• **Scripts that build scenes**:

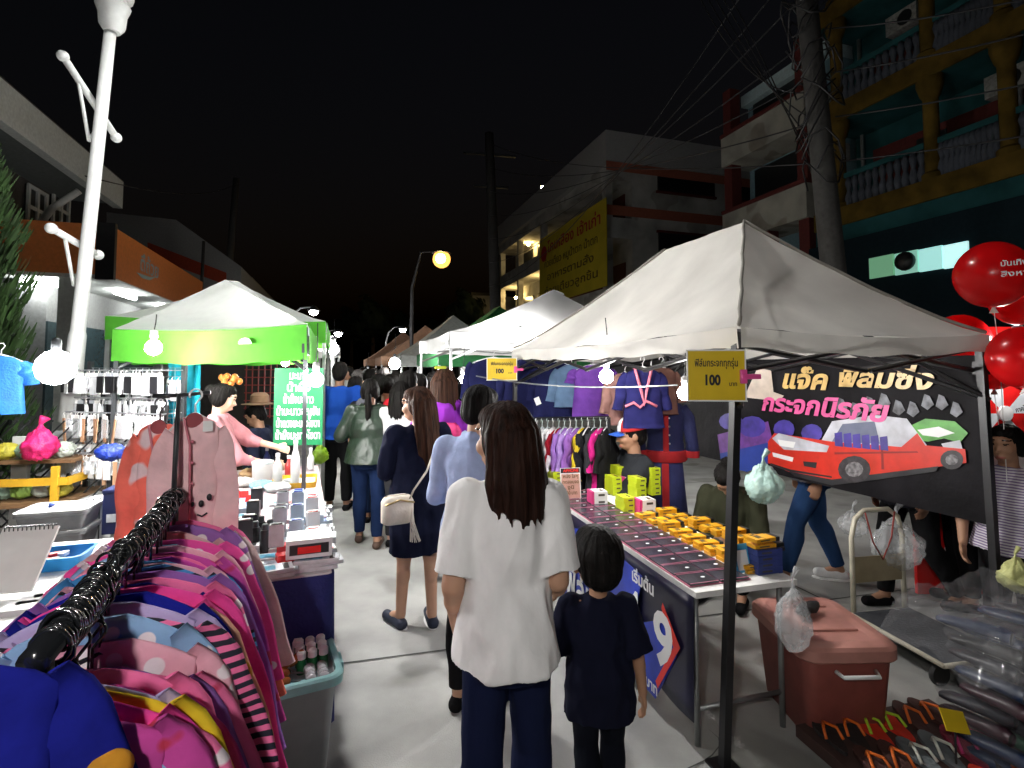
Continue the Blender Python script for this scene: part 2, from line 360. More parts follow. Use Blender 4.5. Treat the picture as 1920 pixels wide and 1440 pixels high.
# ------------------------------------------------------------------ buildings, street-aligned helper
def sbox(b, a0, a1, p0, p1, z0, z1):
    q = [st(a0, p0), st(a0, p1), st(a1, p1), st(a1, p0)]
    b.add([x + UP * z0 for x in q] + [x + UP * z1 for x in q], [(3, 2, 1, 0), (4, 5, 6, 7), (0, 1, 5, 4), (1, 2, 6, 5), (2, 3, 7, 6), (3, 0, 4, 7)]); return b
def fac(px, py, p):
    """street coordinates (along, z) of the pixel on the facade plane at across-distance p"""
    q = onplane(px, py, st(0, p), P); return q.dot(S), q.z
DR = 12.5
M_turq = mat('turquoise_paint', (.02, .085, .09), .9, var=.35, scale=1.2, spec=.1, bump=.1)
M_yel = mat('ochre_paint', (.105, .066, .012), .9, var=.35, scale=2.5, spec=.1)
M_maroon = mat('maroon_paint', (.11, .016, .013), .85, var=.15)
M_dark = mat('dark_opening', (.012, .014, .016), .3)
M_wall = mat('pale_wall', (.4, .39, .34), .9, var=.3, scale=1, bump=.1, spec=.1, pattern='blotch', c2=(.28, .26, .22), ps=1.1)
M_band = mat('red_brown_band', (.4, .12, .07), .8)
# --- turquoise building
a_l = fac(1525, 300, DR)[0]; a_r = -4.5
t = thing('apartment_building', 'turquoise balcony building with ochre columns behind the thick pole', 'building', st(a_l, DR))
b = MB(); sbox(b, a_r, a_l, DR + 1.6, DR + 9, 0, 16); b.build('wall', M_turq, t)
fl = [fac(1580, 400, DR)[1], fac(1555, 215, DR)[1]]; dz = fl[1] - fl[0]; levels = [fl[0], fl[1], fl[1] + dz, fl[1] + 2 * dz]
for z in levels:
    b = MB(); sbox(b, a_r, a_l, DR, DR + 1.6, z - .25, z + .12); b.build('balcony_slab', M_turq, t)
    b = MB(); sbox(b, a_r, a_l, DR - .06, DR, z - .32, z + .16); b.build('slab_edge', M_yel, t)
b = MB(); sbox(b, a_r, a_l, DR, DR + 1.6, levels[0] - 1.0, levels[0] - .25); b.build('canopy_beam', M_turq, t)
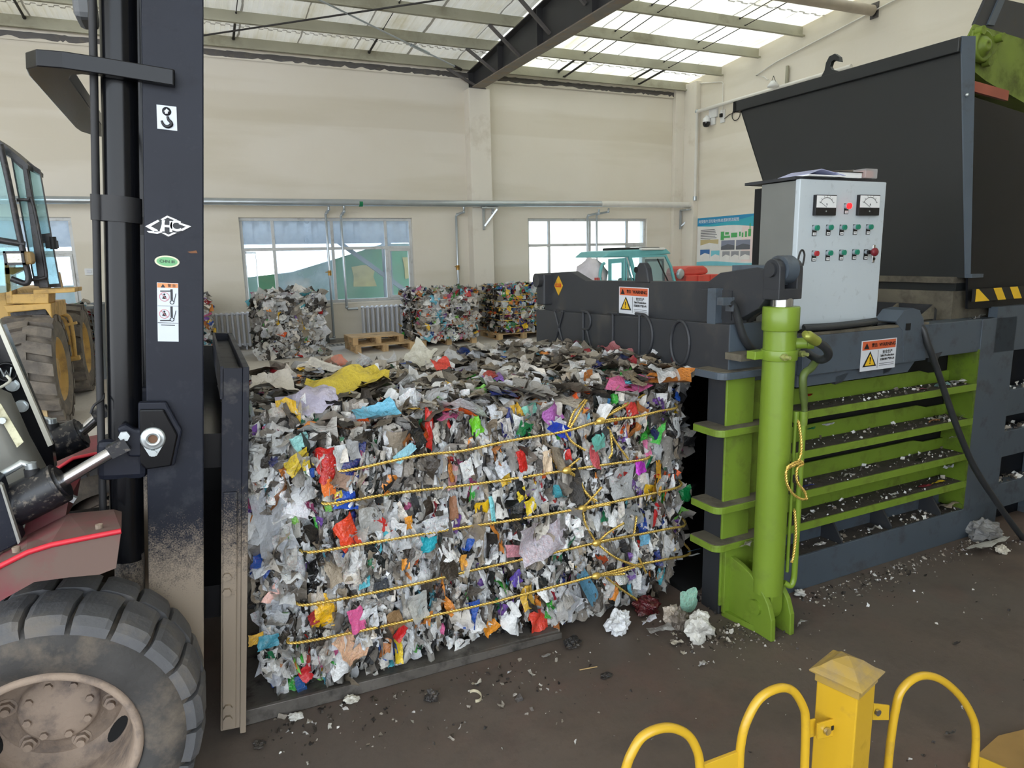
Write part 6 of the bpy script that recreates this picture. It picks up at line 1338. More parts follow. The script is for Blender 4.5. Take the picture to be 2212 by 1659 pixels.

• **AIM**: Pick out all the lines with the word "picture" in them and copy them.

• **EXERCISE RESPONSE**:
Continue the Blender Python script for this scene: part 2, from line 360. More parts follow. Use Blender 4.5. Treat the picture as 1920 pixels wide and 1440 pixels high.
Write part 6 of the bpy script that recreates this picture. It picks up at line 1338. More parts follow. The script is for Blender 4.5. Take the picture to be 2212 by 1659 pixels.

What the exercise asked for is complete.